» What is expected
Which lines below hold the word "with"? Report each one.

» Supplied entries
..........
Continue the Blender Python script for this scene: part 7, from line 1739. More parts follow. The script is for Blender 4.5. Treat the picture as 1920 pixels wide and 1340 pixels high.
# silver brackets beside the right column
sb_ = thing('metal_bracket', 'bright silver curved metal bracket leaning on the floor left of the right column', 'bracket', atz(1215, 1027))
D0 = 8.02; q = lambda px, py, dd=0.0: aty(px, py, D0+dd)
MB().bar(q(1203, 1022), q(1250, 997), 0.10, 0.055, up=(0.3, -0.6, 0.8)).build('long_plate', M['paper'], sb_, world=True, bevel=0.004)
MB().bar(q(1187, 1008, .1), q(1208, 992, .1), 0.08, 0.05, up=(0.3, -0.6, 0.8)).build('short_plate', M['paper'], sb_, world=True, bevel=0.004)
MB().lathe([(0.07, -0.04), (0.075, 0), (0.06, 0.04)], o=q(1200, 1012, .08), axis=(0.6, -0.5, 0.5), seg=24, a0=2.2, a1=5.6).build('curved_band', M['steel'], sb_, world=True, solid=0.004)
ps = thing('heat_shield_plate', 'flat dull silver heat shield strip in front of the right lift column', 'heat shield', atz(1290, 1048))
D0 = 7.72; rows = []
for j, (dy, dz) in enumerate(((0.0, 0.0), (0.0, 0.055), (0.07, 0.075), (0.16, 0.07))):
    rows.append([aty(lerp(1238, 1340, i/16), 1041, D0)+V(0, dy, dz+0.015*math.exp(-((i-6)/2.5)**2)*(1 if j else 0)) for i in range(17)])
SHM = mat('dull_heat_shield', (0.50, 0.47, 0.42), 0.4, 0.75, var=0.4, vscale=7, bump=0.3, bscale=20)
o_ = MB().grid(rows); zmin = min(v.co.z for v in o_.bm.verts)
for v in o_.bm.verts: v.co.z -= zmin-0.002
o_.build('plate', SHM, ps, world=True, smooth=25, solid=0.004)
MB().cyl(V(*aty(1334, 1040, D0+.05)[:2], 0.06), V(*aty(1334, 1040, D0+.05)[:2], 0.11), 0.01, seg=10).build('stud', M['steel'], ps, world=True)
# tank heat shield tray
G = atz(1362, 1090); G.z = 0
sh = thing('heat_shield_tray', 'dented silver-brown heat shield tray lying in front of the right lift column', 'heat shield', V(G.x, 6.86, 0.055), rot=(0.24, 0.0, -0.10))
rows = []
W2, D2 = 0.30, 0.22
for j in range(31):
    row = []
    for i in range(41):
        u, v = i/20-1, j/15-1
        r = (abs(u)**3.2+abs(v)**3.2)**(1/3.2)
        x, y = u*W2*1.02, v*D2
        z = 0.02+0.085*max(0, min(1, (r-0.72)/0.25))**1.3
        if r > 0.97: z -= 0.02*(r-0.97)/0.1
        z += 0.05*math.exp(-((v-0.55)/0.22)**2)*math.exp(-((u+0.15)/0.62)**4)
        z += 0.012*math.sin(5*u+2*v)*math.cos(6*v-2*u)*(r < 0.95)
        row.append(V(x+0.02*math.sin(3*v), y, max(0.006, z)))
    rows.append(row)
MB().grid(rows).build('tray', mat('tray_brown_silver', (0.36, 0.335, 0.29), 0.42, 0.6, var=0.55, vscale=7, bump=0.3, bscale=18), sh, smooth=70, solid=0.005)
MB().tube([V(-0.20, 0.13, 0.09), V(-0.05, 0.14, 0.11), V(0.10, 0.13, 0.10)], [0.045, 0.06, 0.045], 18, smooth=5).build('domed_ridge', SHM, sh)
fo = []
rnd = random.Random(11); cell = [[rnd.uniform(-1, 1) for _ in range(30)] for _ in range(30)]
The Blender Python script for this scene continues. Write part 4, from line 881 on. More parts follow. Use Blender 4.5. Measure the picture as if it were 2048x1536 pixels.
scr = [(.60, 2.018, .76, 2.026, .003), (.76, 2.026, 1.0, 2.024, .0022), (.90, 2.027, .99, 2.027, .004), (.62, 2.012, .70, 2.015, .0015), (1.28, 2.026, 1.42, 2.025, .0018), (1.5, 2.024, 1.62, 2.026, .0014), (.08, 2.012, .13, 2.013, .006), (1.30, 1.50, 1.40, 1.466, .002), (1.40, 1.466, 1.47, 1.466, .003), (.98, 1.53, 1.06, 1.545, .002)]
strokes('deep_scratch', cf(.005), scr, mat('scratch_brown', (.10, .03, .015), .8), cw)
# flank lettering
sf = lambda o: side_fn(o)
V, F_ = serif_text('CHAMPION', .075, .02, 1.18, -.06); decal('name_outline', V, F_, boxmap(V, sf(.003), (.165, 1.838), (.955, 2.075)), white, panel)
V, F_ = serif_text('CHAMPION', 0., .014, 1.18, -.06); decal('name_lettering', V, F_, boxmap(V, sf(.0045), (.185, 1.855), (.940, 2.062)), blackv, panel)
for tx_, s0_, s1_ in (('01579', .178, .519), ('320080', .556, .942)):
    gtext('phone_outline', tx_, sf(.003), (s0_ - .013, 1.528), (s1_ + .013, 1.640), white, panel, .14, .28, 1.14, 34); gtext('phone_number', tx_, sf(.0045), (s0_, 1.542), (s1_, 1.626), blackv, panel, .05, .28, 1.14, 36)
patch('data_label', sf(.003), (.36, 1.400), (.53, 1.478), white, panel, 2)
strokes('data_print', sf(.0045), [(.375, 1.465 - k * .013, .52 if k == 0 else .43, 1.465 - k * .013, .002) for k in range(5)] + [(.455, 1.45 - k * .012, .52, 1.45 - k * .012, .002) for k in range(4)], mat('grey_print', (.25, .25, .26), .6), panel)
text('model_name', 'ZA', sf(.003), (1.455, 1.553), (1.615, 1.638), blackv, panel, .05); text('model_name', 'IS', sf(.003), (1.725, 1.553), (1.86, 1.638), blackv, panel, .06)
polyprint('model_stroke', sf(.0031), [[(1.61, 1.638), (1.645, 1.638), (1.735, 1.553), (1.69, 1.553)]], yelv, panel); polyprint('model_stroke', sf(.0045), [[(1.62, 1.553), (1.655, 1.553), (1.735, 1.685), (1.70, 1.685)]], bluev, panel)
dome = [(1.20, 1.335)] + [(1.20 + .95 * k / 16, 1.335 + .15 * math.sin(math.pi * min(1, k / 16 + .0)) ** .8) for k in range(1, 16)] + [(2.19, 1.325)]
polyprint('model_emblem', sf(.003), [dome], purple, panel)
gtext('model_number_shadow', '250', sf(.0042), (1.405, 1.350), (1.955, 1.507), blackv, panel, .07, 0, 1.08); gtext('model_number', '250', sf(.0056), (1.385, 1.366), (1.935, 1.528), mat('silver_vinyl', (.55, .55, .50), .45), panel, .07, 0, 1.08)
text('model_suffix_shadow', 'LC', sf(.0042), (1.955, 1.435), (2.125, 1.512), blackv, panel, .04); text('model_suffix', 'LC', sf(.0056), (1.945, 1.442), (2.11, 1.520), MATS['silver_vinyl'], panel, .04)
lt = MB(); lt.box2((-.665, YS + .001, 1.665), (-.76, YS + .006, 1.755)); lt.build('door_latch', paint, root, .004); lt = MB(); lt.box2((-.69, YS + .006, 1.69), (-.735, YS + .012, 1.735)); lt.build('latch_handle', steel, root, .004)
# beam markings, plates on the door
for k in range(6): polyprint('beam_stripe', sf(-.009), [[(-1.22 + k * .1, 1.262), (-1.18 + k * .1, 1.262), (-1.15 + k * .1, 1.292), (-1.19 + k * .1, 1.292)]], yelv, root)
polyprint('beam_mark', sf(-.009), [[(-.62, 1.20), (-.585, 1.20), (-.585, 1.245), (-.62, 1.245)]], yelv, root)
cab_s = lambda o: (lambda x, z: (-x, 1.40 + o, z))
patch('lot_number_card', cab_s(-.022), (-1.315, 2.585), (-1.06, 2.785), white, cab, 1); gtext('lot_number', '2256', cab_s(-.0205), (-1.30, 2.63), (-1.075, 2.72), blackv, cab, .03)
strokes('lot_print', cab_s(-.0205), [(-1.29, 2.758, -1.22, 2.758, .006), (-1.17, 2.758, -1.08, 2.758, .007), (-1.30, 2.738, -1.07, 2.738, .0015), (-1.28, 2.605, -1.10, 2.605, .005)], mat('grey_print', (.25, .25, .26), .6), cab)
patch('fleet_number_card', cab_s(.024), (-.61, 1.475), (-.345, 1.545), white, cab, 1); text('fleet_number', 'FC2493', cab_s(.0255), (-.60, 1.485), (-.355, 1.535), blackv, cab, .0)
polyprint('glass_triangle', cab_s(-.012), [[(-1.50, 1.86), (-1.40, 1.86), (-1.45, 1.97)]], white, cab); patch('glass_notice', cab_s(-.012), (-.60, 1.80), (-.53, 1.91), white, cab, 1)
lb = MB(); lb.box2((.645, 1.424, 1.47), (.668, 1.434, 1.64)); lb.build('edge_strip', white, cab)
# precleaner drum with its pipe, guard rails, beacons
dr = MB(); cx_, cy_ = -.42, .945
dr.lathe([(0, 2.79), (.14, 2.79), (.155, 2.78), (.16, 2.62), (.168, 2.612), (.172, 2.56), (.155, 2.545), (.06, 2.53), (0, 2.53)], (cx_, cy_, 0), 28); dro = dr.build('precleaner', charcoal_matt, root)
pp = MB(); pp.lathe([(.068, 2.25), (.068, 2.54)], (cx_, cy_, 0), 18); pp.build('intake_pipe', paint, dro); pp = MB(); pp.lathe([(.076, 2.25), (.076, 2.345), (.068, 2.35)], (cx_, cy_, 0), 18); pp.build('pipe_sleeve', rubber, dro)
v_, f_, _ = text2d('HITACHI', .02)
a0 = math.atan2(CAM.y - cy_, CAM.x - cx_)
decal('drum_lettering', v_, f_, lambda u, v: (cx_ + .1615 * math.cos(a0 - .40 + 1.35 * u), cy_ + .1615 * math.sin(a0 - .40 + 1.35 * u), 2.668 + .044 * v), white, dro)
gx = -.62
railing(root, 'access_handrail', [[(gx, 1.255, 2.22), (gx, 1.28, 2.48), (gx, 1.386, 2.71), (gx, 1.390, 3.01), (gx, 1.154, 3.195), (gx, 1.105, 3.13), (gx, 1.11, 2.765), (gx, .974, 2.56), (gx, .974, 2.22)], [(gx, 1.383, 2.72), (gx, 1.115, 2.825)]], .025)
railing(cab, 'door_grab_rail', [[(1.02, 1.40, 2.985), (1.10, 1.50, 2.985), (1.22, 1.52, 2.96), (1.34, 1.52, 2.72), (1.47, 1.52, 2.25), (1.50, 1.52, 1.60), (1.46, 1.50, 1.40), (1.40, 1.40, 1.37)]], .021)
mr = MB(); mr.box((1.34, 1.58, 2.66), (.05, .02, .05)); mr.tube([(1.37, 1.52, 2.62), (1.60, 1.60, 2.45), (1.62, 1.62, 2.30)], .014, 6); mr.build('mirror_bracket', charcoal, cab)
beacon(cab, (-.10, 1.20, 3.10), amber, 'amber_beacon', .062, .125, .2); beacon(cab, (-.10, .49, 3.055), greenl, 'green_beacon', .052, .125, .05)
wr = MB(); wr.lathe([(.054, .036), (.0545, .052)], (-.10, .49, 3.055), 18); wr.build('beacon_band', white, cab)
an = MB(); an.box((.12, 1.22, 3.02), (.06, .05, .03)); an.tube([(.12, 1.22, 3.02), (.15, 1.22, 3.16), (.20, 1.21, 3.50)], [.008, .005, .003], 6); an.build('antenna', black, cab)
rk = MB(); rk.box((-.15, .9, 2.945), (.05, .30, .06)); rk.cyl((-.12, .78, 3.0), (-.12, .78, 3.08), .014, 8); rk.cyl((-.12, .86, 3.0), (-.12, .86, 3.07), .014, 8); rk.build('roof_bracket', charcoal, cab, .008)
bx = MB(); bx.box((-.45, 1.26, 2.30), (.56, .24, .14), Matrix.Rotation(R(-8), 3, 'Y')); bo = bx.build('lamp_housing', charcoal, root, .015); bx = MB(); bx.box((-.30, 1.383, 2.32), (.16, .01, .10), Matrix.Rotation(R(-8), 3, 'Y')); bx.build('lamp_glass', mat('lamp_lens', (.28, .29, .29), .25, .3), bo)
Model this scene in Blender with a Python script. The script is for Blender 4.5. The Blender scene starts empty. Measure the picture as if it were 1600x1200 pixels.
..........
» Solution
# precleaner drum with its pipe, guard rails, beacons
Model this scene in Blender with a Python script. The script is for Blender 4.5. The Blender scene starts empty. Measure the picture as if it were 1600x1200 pixels.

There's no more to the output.